You will probably run into bugs if you have dma_addr_t >
phys_addr_t, but you could try fixing those.

> I've tried the obvious experiment of just config'ing up a
> selection defining CONFIG_PHYS_ADDR_T_64BIT and seeing
> if things work.  They don't; details below.
> 
> So, a few questions...
> 
> Should using a 64-bit phys_addr_t on an A9 "just work"?  Or is
> this a new scenario never considered before?  Maybe a bug
> due to this odd configuration that might need to be fixed?
> Maybe some assumption of alignment, packed-ness
> or sizes in some structure relating to context switching?

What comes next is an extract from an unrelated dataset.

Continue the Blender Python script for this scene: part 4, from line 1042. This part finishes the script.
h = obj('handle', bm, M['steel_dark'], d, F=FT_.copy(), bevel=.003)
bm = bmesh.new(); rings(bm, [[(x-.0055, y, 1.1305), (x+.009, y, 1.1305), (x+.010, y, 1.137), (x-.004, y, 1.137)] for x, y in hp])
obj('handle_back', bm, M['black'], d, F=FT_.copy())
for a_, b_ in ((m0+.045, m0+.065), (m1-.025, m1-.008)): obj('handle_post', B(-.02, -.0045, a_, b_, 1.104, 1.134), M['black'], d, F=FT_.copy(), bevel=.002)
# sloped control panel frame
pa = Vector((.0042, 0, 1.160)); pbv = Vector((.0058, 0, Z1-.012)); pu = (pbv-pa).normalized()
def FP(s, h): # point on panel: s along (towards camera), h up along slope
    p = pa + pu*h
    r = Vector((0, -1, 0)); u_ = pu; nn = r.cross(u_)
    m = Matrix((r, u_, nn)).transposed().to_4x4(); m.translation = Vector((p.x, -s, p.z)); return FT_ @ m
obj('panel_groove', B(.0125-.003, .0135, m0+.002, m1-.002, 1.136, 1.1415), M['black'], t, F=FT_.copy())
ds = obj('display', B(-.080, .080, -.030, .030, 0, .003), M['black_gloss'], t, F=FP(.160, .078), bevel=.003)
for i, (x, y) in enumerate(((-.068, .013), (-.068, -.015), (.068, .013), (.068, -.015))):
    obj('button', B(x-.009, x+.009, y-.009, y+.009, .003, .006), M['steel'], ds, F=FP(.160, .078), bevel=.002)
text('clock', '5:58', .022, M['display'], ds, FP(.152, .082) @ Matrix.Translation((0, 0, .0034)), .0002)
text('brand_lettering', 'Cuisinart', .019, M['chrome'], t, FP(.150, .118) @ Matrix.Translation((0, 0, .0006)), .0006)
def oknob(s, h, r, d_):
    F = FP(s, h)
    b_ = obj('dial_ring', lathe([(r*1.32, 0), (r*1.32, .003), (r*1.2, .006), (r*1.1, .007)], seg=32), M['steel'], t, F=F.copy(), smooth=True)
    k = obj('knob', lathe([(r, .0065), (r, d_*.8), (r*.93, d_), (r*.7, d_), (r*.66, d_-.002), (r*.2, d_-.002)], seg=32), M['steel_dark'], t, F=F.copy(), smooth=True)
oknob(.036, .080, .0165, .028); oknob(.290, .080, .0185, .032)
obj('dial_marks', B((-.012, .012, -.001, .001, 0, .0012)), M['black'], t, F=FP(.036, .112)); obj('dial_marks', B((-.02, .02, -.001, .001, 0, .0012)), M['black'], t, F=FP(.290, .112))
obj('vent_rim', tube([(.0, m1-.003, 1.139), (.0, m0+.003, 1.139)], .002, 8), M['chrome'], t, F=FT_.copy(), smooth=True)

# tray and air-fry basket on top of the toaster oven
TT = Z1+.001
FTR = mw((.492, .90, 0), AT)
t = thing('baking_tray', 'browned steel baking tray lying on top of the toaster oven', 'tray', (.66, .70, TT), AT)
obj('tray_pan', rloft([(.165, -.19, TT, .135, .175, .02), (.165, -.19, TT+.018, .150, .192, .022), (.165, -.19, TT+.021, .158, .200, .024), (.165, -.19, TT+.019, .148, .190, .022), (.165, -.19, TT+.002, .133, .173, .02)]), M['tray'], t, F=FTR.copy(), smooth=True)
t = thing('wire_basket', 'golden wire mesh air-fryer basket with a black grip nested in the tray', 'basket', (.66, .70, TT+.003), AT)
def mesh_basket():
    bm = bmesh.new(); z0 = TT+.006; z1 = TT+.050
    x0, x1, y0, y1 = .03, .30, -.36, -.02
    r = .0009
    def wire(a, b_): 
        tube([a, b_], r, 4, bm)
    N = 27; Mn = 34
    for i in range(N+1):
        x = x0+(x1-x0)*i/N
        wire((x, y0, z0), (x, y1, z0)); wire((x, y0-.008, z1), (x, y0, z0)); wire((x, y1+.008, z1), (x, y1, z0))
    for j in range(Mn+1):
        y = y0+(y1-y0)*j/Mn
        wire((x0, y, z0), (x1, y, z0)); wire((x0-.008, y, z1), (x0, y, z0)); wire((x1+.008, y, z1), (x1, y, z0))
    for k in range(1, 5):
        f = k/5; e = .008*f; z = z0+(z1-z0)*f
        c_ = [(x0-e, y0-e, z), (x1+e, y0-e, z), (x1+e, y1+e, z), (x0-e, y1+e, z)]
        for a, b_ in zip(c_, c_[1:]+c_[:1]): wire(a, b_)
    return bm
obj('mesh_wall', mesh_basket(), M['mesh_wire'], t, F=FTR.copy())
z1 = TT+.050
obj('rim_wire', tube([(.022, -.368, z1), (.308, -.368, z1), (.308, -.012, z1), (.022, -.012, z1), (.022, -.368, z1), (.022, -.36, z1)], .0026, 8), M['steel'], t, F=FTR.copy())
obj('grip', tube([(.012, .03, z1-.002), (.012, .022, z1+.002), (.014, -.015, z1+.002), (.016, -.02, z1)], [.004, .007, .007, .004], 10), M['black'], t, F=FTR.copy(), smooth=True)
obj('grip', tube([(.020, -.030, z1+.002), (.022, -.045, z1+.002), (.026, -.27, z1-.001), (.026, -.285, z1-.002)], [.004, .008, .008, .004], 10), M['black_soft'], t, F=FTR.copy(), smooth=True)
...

It should mostly just work, since a lot of the same code gets
used by A7 and A15 when LPAE is enabled.

> I think the device-tree handling code is able to grok and process
> 64-bit addresses.  Does it make sense to allow the phys_addr_t and
> the resource_size_t to take on different sizes?  That is, to break the
> above definition of resource_size_t from types.h and allow its size
> to be determined independently of phys_addr_t?

resource_size_t and phys_addr_t should really be the same all the
time.

> Is there some easier (obvious even?) way to allow some DT devices to
> use 64-bit resources and I've just missed it?

You can try 64-bit dma_addr_t with 32-bit resource_size_t/phys_addr_t,
but it's more likely to work if you make them all 64-bit.